## Your instructions
Find every line in the records below that holds the word "follow", and copy it out.

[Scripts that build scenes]
####################

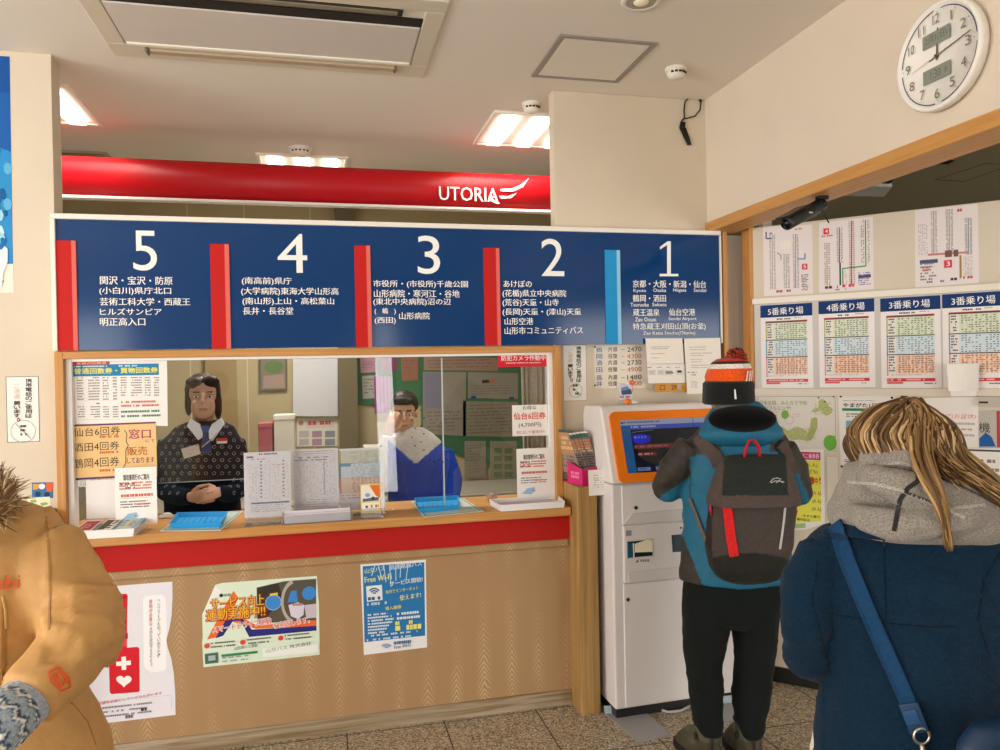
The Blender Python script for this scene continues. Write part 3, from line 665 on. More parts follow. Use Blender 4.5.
for (a, b_, c) in ((140, 200, 9), (235, 335, 9), (355, 410, 9), (440, 480, 8)): p.dash(*z(a, 185, b_, 385), c, GR, a, .42, 1.3, .12, .1)
for (a, b_) in ((505, 560), (590, 690), (705, 760), (780, 830)): p.dash(*z(a, 185, b_, 350), 8, GR, a, .42, 1.3, .12, .1)
p.dash(*z(275, 400, 370, 416), 1, '5a5550', 8)
for (a, b_) in ((150, 210), (255, 340), (360, 415), (440, 490)): p.dash(*z(a, 428, b_, 530), 5, GR, a, .42, 1.3, .12, .1)
for k in range(9): p.line(*z(140, 203 + k * 22, 480, 203 + k * 22), .0006, 'c9c4bd')
p.line(*z(150, 538, 500, 538), .0007, 'a9a29a')
p.dash(*z(510, 385, 830, 440), 2, 'd87a70', 9, .5, 1, .1, .2); p.dash(*z(510, 465, 840, 530), 2, '5f8f80', 10, .45, 1, .1, .05)
p.done('fare_sheet', 'white fare sheet with yellow heading on blue, top left of the ticket window', 'notice')
p = Pr(('Y', GY - .002)); z = zr(6.25, 60, 420)
p.base([(72, 424.6), (155.8, 421.4), (157.2, 470), (157.2, 476), (72.3, 480.8)], 'ecc58c')
p.poly([(72.3, 424.8), (155.6, 421.8), (155.7, 423.3), (72.3, 426.5)], '5a4470'); p.poly([(72.6, 478.2), (130, 475.2), (130, 477), (72.6, 480.3)], '5a4470')
p.text('仙台6回券', *z(84, 52, 375, 106), BK, -.004, .02); p.text('酒田4回券', *z(84, 146, 370, 200), BK, -.004, .02); p.text('鶴岡4回券', *z(84, 244, 370, 304), BK, -.004, .02)
for y in (98, 196, 308): p.dash(*z(248, y, 370, y + 20), 1, 'd8703c', y, .6, .7, .1, .05)
for a, b_ in (((402, 62), (418, 85)), ((418, 85), (414, 135)), ((414, 135), (428, 158)), ((428, 158), (412, 185)), ((412, 185), (412, 270)), ((412, 270), (395, 298))): p.line(*(z(*a, *b_)), .003, '4a3b28')
p.text('窓口', *z(430, 58, 566, 118), 'b02a68', .02); p.text('にて', *z(535, 122, 592, 138), '6a2a58'); p.text('販売', *z(420, 168, 545, 222), 'b5682e', .02); p.text('しております', *z(420, 236, 590, 272), '6a2a58', .01)
p.done('handwritten_sign', 'orange handwritten ticket sign with a brace, on the left of the ticket window', 'notice')
p = Pr(('Y', GY - .004)); p.base([(85.8, 480.5), (118, 479), (118, 518), (86.5, 519)], 'ebe8e6'); p.done('blank_sheet', 'plain white sheet on the window glass below the orange sign', 'notice')
def receipt_sheet(Y, tl, br, label, seed):
    p = Pr(('Y', Y)); p.base([tl, br], 'f3f1ee'); p.fr(*tl, *br)
    p.text('領収書発行のご案内', .2, .12, .82, .22, '5a534e', .03)
    p.dash(.1, .25, .92, .40, 3, 'd2665a', seed, .55, .9, .12, .15); p.dash(.12, .27, .5, .40, 2, '4f4a46', seed + 1, .4, .9, .3, .3)
    p.dash(.14, .46, .9, .52, 1, 'd2665a', seed + 2, .8, .9, .1, .0); p.line(.12, .53, .9, .53, .0008, 'd2665a')
    p.dash(.12, .58, .9, .72, 3, '4f4a46', seed + 3, .4, .9, .15, .25); p.dash(.5, .63, .9, .68, 1, 'd2665a', seed + 6, .5, .9, .1)
    p.poly([(.14, .9), (.3, .8), (.5, .78), (.55, .86), (.4, .92)], '9cc0e2'); p.disc(.47, .86, .004, 'e8c7a8'); p.disc(.47, .845, .004, '5a3a24', 10, .002)
    p.px(); return p.done('notice_sheet', label, 'notice')
receipt_sheet(3.46, (114.6, 468.3), (157.6, 523.5), 'white receipt notice standing behind the white tray of leaflets', 31)
# red camera sticker, small offer sheet
p = Pr(('Y', GY)); z = zr(4.41, 470, 340)
p.base([z(122, 60, 0, 0)[:2], z(343, 116, 0, 0)[:2]], 'd3263a'); p.text('防犯カメラ作動中', *z(138, 68, 332, 93), 'f7f2ee', .02); p.text('Security camera in operation', *z(158, 97, 312, 107), 'f7f2ee', .01)
p.done('camera_sticker', 'red security camera sticker at the top right of the ticket window', 'sticker')
p = Pr(('Y', GY)); p.base([z(185, 288, 0, 0)[:2], z(339, 284, 0, 0)[:2], z(343, 421, 0, 0)[:2], z(187, 424, 0, 0)[:2]], 'f1eee8')
p.text('お得な', *z(232, 291, 292, 308), BK, .02); p.text('仙台6回券', *z(192, 322, 333, 352), 'e0553a', .03); p.text('(4,700円)', *z(214, 366, 314, 388), BK, .01); p.text('窓口にて販売中!!', *z(205, 401, 330, 415), 'd2504a', .01)
p.done('offer_sheet', 'small white ticket offer sheet in front of the cream curtain', 'notice')
receipt_sheet(3.50, (516.3, 449), (551, 497), 'white receipt notice standing in the small white tray at the right end', 51)

# ================================================================== NOTICES ON THE WALLS
def phone_notice(tl, br, cols, cxy, r, label, frame_col):
    p = Pr(('Y', YW)); p.base([tl, br], 'f2efe9'); p.frame(*tl, *br, .0022, frame_col)
    (rx0, ry0, rx1, ry1), (lx0, ly0, lx1, ly1) = cols
    p.vtext('携帯電話のご使用は', rx0, ry0, rx1, ry1, BK, .03); p.vtext('ご遠慮', lx0, ly0, lx1, ly0 + (ly1 - ly0) * .42, 'd3b9b4', .0); p.vtext('願います。', lx0, ly0 + (ly1 - ly0) * .46, lx1, ly1, BK, .03)
    p.ring(*cxy, r, .0016, '777570'); p.line(cxy[0] - r * 150, cxy[1] - r * 150, cxy[0] + r * 150, cxy[1] + r * 150, .002, '777570'); p.dash(cxy[0] - 3, cxy[1] - 6, cxy[0] + 4, cxy[1] + 6, 3, '55524e', 5, .5)
    return p.done('phone_notice', label, 'notice')
phone_notice((5.8, 376.7), (40, 441.4), ((25.6, 378.8, 32, 418.5), (14, 383.5, 20.3, 422)), (23.5, 431.2), .047, 'framed white no phone notice on the wall left of the ticket window', '4d4b45')
phone_notice((562.5, 345), (587, 400.5), ((576.3, 346.5, 581, 382.5), (567.8, 349, 572.6, 382)), (575.5, 390.5), .034, 'white no phone notice between the ticket window and the handwritten fares', 'b49a8a')
p = Pr(('Y', YW)); p.base([(32, 482.5), (53.3, 482.2), (53.2, 498), (32, 498)], '3f74a8'); p.poly([(46, 482.6), (53, 482.4), (53, 491), (47, 492)], 'd8643a'); p.poly([(33, 484), (40, 484), (38, 489), (33, 490)], 'e9a04a'); p.disc(42, 486.5, .012, 'efece6'); p.disc(38, 494, .011, '24405e'); p.disc(47, 494.5, .011, '24405e')
p.rect(27.8, 497.8, 50.3, 512, 'f1ead0'); p.mb.prism([p.w(*p.P(x, y), 0) for x, y in ((27.8, 497.8), (50.3, 497.6), (50.3, 512), (27.8, 512))], -p.n * .0008, 'f1ead0'); p.k += 3
p.disc(33, 508.5, .013, '4a6a9a', 14, .008); p.poly([(30, 500), (36, 499.4), (37, 502), (31, 503)], '8bb85e'); p.poly([(40, 503), (46, 502), (49, 504), (42, 506)], '8bb85e'); p.poly([(41, 507.5), (47, 506.5), (49, 510), (42, 510.6)], '7fb04e')
p.done('small_card', 'small colourful card on the wall beside the fur collar', 'card')
p = Pr(('Y', YW)); p.base([(-62, 52), (9.7, 56.6), (13, 263.8), (-62, 263.5)], '1d5fae')
p.poly([(-60, 52), (9.6, 57), (10.2, 92), (-60, 100)], '17529e'); p.poly([(-60, 150), (-20, 140), (11, 152), (12.6, 263), (-60, 263)], '2f8fce')
rnd = random.Random(4)
for k in range(60):
    x = -58 + 66 * rnd.random(); y = 150 + 95 * rnd.random(); r = .008 + .02 * rnd.random(); p.disc(x, y, r, rnd.choice(['bfe2f2', '5fb2de', '1d6fb0', '9fd3ec', '1a5f9c']), 7, r * 1.6)
p.poly([(-60, 250), (-2, 248), (2, 250), (5, 246), (8, 249), (8, 262), (4, 272), (2, 287), (-60, 287)], 'e8ecef'); 
p.done('snow_poster', 'tall blue winter landscape poster cut by the left edge above the no phone notice', 'poster')
p = Pr(('Y', YW)); p.base([(-62, 264.3), (13.2, 263.6), (14, 292.6), (-62, 293)], 'ece4d6'); p.dash(-55, 270, 6, 285, 3, 'b0a596', 6); p.done('caption_strip', 'cream paper strip on the wall directly under the blue winter poster', 'notice')
# handwritten fares and the three sheets under the board
p = Pr(('Y', YW)); z = zr(7.143, 585, 335); p.base([(594, 345.6), (652, 345), (652, 388), (595, 388.4)], 'e9dfcf')
rows = (('片道', '2470', BK, 85), ('往復', '4300', 'd0604c', 134), ('片道', '2730', BK, 180), ('往復', '4900', 'd0604c', 229), ('片道', '1480', BK, 285), ('往復', '2700', 'd0604c', 330))
for (a, n, c, y), kj in zip(rows, '鶴岡酒田長井'):
    p.text(kj, *z(80, y + 2, 122, y + 38), '3c68b4', .01); p.text(a, *z(165, y, 230, y + 34), BK, .015); p.line(*z(258, y + 20, 282, y + 19), .002, c); p.text(n, *z(300, y + 2, 402, y + 36), c, -.004, .03)
for q in ((70, 85), (70, 360)): p.disc(*z(*q, 0, 0)[:2], .005, '2a2622', 8)
p.done('fare_list', 'handwritten list of fares on the wall above the ticket machine', 'notice')
PY = 3.447
p = Pr(('Y', PY)); z = zr(10.71, 640, 330); p.base([z(57, 90, 0, 0)[:2], z(452, 88, 0, 0)[:2], z(470, 358, 0, 0)[:2], z(78, 362, 0, 0)[:2]], 'efe7dc')
for k, (a, b_, y) in enumerate(((110, 325, 178), (120, 300, 198), (120, 270, 250), (120, 210, 296))): p.dash(*z(a, y, b_, y + 9), 1, 'a9a098', k + 3, .7, .8, .12, .0)
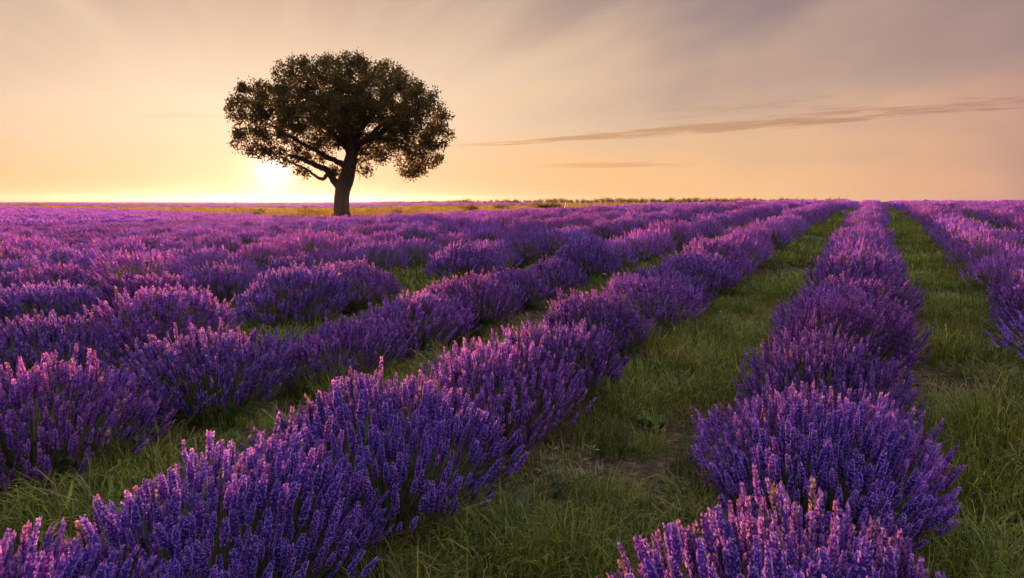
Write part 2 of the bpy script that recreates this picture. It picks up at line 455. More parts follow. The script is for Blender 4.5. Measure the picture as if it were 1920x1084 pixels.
def stems_of(r, n):
    """base, control and tip of every flowering stem, spike direction and size"""
    a, h = r.uniform(.40, .47), r.uniform(.40, .49)
    cphi = 1 - (1 - math.cos(math.radians(84))) * r.random(n) ** 1.08
    phi = np.arccos(cphi); al = r.uniform(0, 2 * np.pi, n)
    lump = 1 + 0.07 * np.sin(3 * al + r.uniform(0, 6)) * np.sin(phi) + 0.05 * np.sin(5 * al + r.uniform(0, 6)) + 0.05 * np.sin(2 * phi * 3 + r.uniform(0, 6))
    k = lump * r.uniform(0.80, 1.03, n); tall = r.random(n) < 0.06; k = np.where(tall, k * 1.10, k)
    rad = np.stack([np.cos(al), np.sin(al), np.zeros(n)], 1)
    p0 = rad * (0.03 + 0.12 * np.sin(phi))[:, None] * r.uniform(.5, 1, n)[:, None]
    tip = rad * (a * np.sin(phi) * k)[:, None]; tip[:, 2] = 0.01 + h * np.cos(phi) ** .78 * k + 0.05 * np.sin(phi)
    tip[:, :2] += r.normal(0, .012, (n, 2)) + r.normal(0, .05, 2) * (tip[:, 2:3] / .45)
    tip[:, 2] = np.maximum(tip[:, 2], 0.07)
    p1 = p0 * .5 + tip * .5 + rad * (0.05 * np.sin(phi))[:, None]; p1[:, 2] -= 0.035 * np.sin(phi)
    p1 += r.normal(0, .015, (n, 3)); p1[:, 2] = np.maximum(p1[:, 2], .03)
    d = tip - p1; d /= np.linalg.norm(d, axis=1, keepdims=True)
    d[:, 2] += 0.28; d += r.normal(0, .07, (n, 3)); d /= np.linalg.norm(d, axis=1, keepdims=True)
    ln = r.uniform(0.058, 0.100, n)
    return p0, p1, tip, d, ln

def stem_mesh(p0, p1, p2, r, segs, rad0, name):
    n = len(p0); ts = np.linspace(0, 1, segs + 1)
    rings = []
    for t in ts:
        p = p0 * (1 - t) ** 2 + p1 * 2 * t * (1 - t) + p2 * t ** 2
        rings.append(p)
    R = np.stack(rings, 1)                       # n, segs+1, 3
    ang = r.uniform(0, 6.28, n)
    V = []
    for k in range(3):
        off = np.stack([np.cos(ang + k * 2.094), np.sin(ang + k * 2.094), np.zeros(n)], 1)
        V.append(R + off[:, None, :] * rad0 * (1 - 0.4 * ts)[None, :, None])
    V = np.stack(V, 2)                           # n, segs+1, 3, 3
    m = (segs + 1) * 3
    T = []
    for i in range(segs):
        for k in range(3):
            a0, b0 = i * 3 + k, i * 3 + (k + 1) % 3
            T += [(a0, b0, b0 + 3), (a0, b0 + 3, a0 + 3)]
    T = np.array(T)[None] + (np.arange(n) * m)[:, None, None]
    c = np.broadcast_to((STEM_C[None] * r.uniform(.6, 1.5, n)[:, None])[:, None, :], (n, m, 3)).reshape(-1, 3)
    return mesh(name, V.reshape(-1, 3), T.reshape(-1, 3), c, M_STEM)

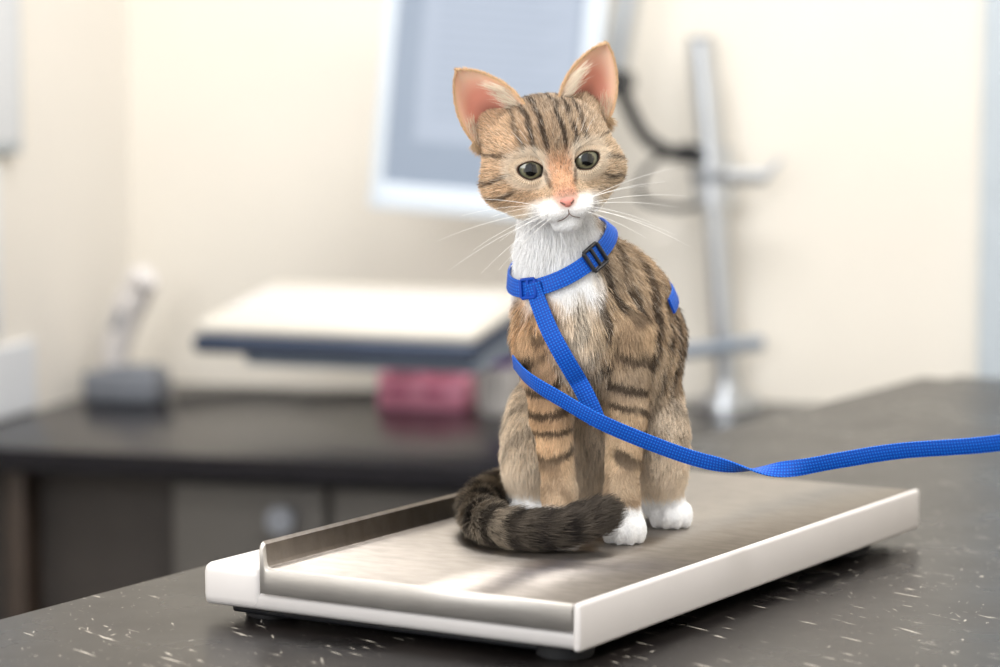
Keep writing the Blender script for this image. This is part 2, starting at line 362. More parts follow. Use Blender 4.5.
# front legs
cap('fleg',(.076,.000,.128),(.079,-.002,.078),.0170,.0124,.014)
cap('fleg',(.079,-.002,.078),(.0760,-.018,.030),.0120,.0094,.006)
cap('fleg',(.0760,-.018,.030),(.0775,-.023,.012),.0094,.0122,.006)
cap('fleg',(.029,-.006,.125),(.0325,-.006,.078),.0170,.0124,.014)
cap('fleg',(.0325,-.006,.078),(.0375,-.014,.030),.0119,.0094,.006)
cap('fleg',(.0375,-.014,.030),(.038,-.019,.012),.0094,.0122,.006)
toes('fleg',.0775,-.030,.0080); toes('fleg',.038,-.026,.0072)
# tail
TP=crom([(.060,.125,.022),(.024,.105,.019),(-.004,.060,.017),(-.0140,.012,.0155),(-.007,-.030,.0145),(.012,-.050,.0135),(.038,-.055,.0145),(.062,-.053,.022)],4)
for i in range(len(TP)-1):
    t=i/(len(TP)-1); t2=(i+1)/(len(TP)-1); rf=lambda t:.0104-.0030*t
    cap('tail',TP[i],TP[i+1],rf(t),rf(t2),.003)
# head
hell((0,-.004,.003),(.0378,.040,.0345))
for s in(-1,1):
    hell((s*.0205,.004,-.0095),(.0218,.023,.0178),.009)
    hell((s*.0125,.014,-.0220),(.0150,.016,.0125),.008)
    hell((s*.0255,-.016,.020),(.0120,.010,.014),.008)
    hell((s*.0165,.0225,.0112),(.012,.0088,.0055),.006)
    hell((s*.0068,.0345,-.0258),(.0092,.0078,.0066),.004)
hell((0,.016,.012),(.022,.018,.018),.008)
hell((0,.024,-.021),(.018,.014,.0120),.007)
hell((0,.0290,-.0350),(.0088,.0085,.0056),.004)
hcap((0,.024,.008),(0,.0362,-.0155),.0088,.0066,.006)
EYE=[np.array([s*.0170,.0238,0.]) for s in(-1,1)]; ER=.0105
def prim_eval(p,P):
    if p[1]=='e':
        c,r,R=p[2]; q=(P-c)@R.T; k0=np.linalg.norm(q/r,axis=-1); k1=np.linalg.norm(q/(r*r),axis=-1)+1e-9
        return k0*(k0-1)/k1
    a,b,ra,rb=p[2]; ba=b-a; pa=P-a; h=np.clip((pa@ba)/(ba@ba),0,1)
    return np.linalg.norm(pa-h[...,None]*ba,axis=-1)-(ra+h*(rb-ra))
def smin(a,b,k):
    h=np.clip(.5+.5*(b-a)/k,0,1); return b*(1-h)+a*h-k*h*(1-h)
def geval(g,P):
    F=np.full(P.shape[:-1],1.0)
    for p in prims:
        if p[0]==g: F=smin(F,prim_eval(p,P),p[3])
    return F
def total(P):
    t=geval('torso',P); t=smin(t,geval('hleg',P),.012); t=smin(t,geval('fleg',P),.008)
    t=smin(t,geval('head',P),.010); t=smin(t,geval('tail',P),.003); return t
def bounds(p):
    if p[1]=='e': c,r,R=p[2]; m=max(r); return c-m,c+m
    a,b,ra,rb=p[2]; m=max(ra,rb); return np.minimum(a,b)-m,np.maximum(a,b)+m
h=.0016; lo=np.array([-.036,-.085,-.004]); hi=np.array([.140,.150,.295])
n=((hi-lo)/h).astype(int)+1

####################

## Full output
The Blender Python script for this scene continues. Write part 3, from line 665 on. More parts follow. Use Blender 4.5.
Write part 2 of the bpy script that recreates this picture. It picks up at line 455. More parts follow. The script is for Blender 4.5. Measure the picture as if it were 1920x1084 pixels.
Keep writing the Blender script for this image. This is part 2, starting at line 362. More parts follow. Use Blender 4.5.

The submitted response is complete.